%%
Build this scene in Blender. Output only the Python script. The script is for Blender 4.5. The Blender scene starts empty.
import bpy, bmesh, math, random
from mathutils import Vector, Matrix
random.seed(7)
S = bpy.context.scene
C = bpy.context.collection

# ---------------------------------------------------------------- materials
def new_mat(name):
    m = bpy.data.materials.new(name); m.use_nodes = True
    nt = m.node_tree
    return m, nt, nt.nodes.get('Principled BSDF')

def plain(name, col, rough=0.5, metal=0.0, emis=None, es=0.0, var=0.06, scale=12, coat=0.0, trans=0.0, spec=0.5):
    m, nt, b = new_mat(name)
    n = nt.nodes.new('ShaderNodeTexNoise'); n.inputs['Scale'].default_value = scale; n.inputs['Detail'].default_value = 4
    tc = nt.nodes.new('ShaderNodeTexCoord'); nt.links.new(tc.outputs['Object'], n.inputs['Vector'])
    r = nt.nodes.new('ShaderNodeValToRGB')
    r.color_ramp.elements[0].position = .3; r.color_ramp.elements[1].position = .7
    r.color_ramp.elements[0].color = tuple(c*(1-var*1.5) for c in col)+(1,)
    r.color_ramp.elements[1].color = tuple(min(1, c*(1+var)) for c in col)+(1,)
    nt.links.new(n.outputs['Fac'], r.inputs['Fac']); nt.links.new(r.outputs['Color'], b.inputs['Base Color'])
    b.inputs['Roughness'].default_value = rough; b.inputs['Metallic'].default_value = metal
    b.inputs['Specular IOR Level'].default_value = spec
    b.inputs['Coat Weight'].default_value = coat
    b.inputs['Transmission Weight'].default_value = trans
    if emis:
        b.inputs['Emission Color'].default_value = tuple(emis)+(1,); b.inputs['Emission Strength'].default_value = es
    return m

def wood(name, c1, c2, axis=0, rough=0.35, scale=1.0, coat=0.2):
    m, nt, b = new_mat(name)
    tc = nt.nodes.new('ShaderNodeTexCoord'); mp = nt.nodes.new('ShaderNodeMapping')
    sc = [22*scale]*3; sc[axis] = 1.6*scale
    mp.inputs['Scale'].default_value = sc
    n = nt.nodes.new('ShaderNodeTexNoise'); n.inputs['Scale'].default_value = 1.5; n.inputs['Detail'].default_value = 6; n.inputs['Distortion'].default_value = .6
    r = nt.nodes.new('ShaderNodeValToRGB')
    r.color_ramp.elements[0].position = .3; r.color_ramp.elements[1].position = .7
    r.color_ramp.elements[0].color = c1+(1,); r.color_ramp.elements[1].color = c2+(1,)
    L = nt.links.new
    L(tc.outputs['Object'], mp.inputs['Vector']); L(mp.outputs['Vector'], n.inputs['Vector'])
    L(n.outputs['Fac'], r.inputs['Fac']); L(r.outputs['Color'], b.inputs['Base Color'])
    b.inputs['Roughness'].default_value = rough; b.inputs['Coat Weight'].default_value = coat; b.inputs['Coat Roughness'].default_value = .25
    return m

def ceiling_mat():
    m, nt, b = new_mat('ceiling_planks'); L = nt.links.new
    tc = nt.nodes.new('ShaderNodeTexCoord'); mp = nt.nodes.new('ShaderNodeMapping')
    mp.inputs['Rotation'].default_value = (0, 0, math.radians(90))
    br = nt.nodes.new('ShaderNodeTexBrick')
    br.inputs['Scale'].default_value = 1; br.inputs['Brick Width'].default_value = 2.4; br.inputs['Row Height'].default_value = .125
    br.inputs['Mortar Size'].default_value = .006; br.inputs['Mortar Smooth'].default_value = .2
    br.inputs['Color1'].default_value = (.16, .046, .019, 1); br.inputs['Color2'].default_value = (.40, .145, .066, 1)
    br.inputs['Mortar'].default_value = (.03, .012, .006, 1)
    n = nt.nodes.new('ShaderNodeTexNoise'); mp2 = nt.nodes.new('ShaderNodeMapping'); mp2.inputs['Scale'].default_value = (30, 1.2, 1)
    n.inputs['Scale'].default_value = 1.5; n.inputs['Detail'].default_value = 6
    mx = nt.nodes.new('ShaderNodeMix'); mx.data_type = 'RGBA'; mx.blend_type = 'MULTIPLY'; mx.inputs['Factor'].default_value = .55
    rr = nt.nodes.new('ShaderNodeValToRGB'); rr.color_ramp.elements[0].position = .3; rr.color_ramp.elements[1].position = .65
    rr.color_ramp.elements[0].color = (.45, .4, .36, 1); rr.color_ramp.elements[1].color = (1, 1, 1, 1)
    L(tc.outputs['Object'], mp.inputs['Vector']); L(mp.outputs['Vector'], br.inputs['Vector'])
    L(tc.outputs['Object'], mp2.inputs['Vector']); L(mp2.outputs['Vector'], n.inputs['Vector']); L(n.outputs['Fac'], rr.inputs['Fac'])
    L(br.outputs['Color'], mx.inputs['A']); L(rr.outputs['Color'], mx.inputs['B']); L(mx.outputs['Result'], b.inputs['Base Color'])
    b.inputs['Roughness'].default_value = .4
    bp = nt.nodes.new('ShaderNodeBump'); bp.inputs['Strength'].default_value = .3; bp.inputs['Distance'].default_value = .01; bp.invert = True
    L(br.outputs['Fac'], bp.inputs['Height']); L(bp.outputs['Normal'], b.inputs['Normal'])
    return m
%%
Everything from the first line of the data through the line containing "C = bpy.context.collection" should be echoed exactly. Add nothing.

[Result]
Build this scene in Blender. Output only the Python script. The script is for Blender 4.5. The Blender scene starts empty.
import bpy, bmesh, math, random
from mathutils import Vector, Matrix
random.seed(7)
S = bpy.context.scene
C = bpy.context.collection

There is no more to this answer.